Philip Johnson: Great idea! Investment in tourism and leisure that is much needed. A pity its using portacabins for the reception, a granite cottage style building would be better.

Melanie Luce: I’d like to see a full kart track with offroad alongside in one motorsport centre. The States still have to fulfil their promise to replace the track they took for housing twenty years ago

Loraine Stewart Scott: Actually, the NIMBYs are all the people who DON’T live in this area! Be warned everyone, if these plans get passed, it means that anyone could potentially set up a COMMERCIAL activity, running all day, every day, right near YOU!

Sarah Waymouth: What a waste of land and money, why do we want one?

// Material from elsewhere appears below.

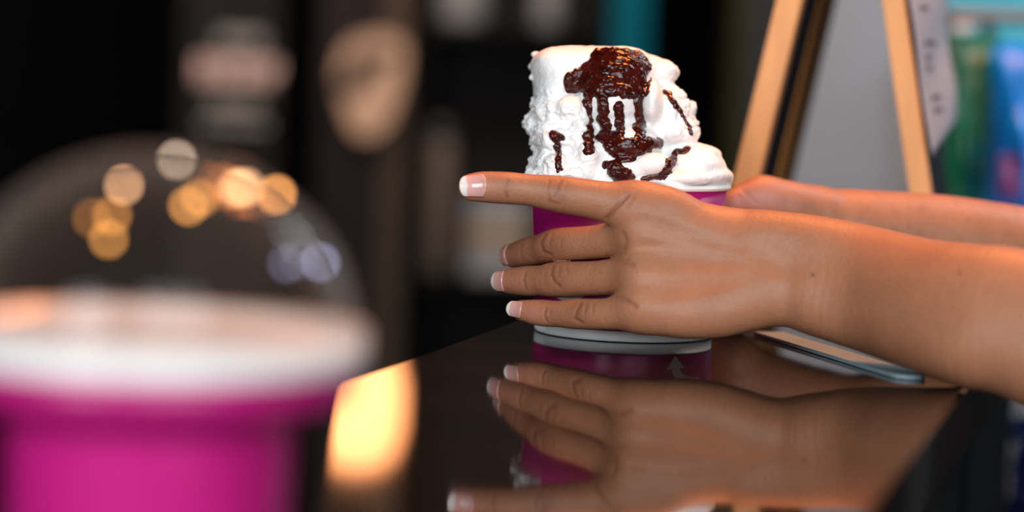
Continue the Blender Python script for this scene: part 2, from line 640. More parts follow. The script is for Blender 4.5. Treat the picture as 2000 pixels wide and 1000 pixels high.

People who want that type of sport can go to UK or France, far more fun and speed

Tracy Vibert: Yes , if it’s managed properly and it gives employment to local firms and people, we have to move with the times it’s the not on our patch attitude that stops the island from progressing

Graeme Butcher: I am extremely concerned if this get the go ahead. Yes I do live in St John but nowhere near this, I live close to the church, and yet we can hear the scramblers when they are in action we also can hear the Go Karts when they are in action.

Paul Smith: Great idea. Four stroke buggies can be/are very quiet and with the right noise abatement and land management measures as proposed the environmental impact will be minimal.

Paul J Bentley: Great idea. We need facilities. Four strokes and electric karts will produce very low levels of noise. A lot less than cars passing people’s houses routinely.

John Renouf: I think that this a a very bad scheme,it destroys good,early,productive agricultural land and impacts badly on the environment.

Tracy Vibert: Great news something for the locals and the tourists alike move with the times jobs revenue.